Il sostegno americano è fondamentale
I palestinesi mettono in campo una squadra d’eccezione a livello mondiale, in cui militano le Nazioni Unite e un esercito di giornalisti, attivisti, educatori, artisti, islamisti e sinistrorsi. Non sono mica un oscuro fronte di liberazione africano: rappresentano la causa rivoluzionaria prediletta a livello mondiale. Tutto ciò rende il compito di Israele lungo, difficoltoso e dipendente da alleati fedeli, governo degli Stati Uniti in testa.
Per Washington, essere d’aiuto significa non trascinare le due parti in ulteriori negoziazioni, ma dare un robusto sostegno alla vittoria di Israele. Il che non si traduce nel supportare le episodiche manifestazioni di forza israeliane, bensì in uno sforzo internazionale e sistematico di collaborazione con Israele, selezionando Stati arabi e non solo per convincere i palestinesi della futilità del loro negazionismo: Israele c’è, esiste, e gode di un ampio sostegno.
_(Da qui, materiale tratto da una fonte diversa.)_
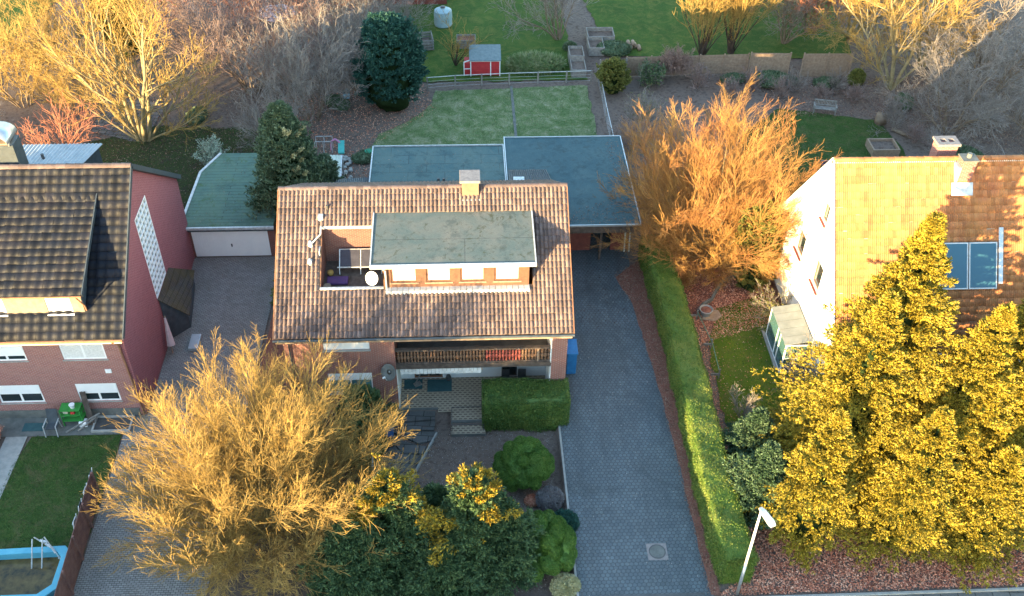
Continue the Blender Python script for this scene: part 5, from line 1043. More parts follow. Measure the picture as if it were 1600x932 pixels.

Ciò significa essere al fianco di Israele nell’intraprendere i difficili passi di cui sopra, dal seppellire i corpi degli assassini in tombe anonime, al liquidare l’Autorità Palestinese. Significa supporto diplomatico a Israele, tipo smontare la farsa dei “rifugiati palestinesi” e respingere la richiesta di Gerusalemme come capitale palestinese. Ciò significa anche mettere fine ai benefici di cui godono i palestinesi, a meno che non operino al fine di una piena e definitiva accettazione di Israele: nessuna diplomazia, nessun riconoscimento come Stato, nessun sussidio economico, e di sicuro nessun armamento, nessun addestramento di una milizia.
Una diplomazia israelo-palestinese è prematura fintanto che i palestinesi non accetteranno lo Stato ebraico. I punti principali degli Accordi di Oslo (confini, acqua, armamenti, luoghi santi, insediamenti in Cisgiordania, “rifugiati palestinesi”) non potranno essere utilmente dibattuti finché una parte rifiuterà l’altra. Ma i negoziati potranno riaprirsi e riprendere i temi di Oslo allorché i palestinesi accetteranno lo Stato ebraico. Una prospettiva che purtroppo si colloca in un futuro lontano. Per ora, Israele deve semplicemente vincere.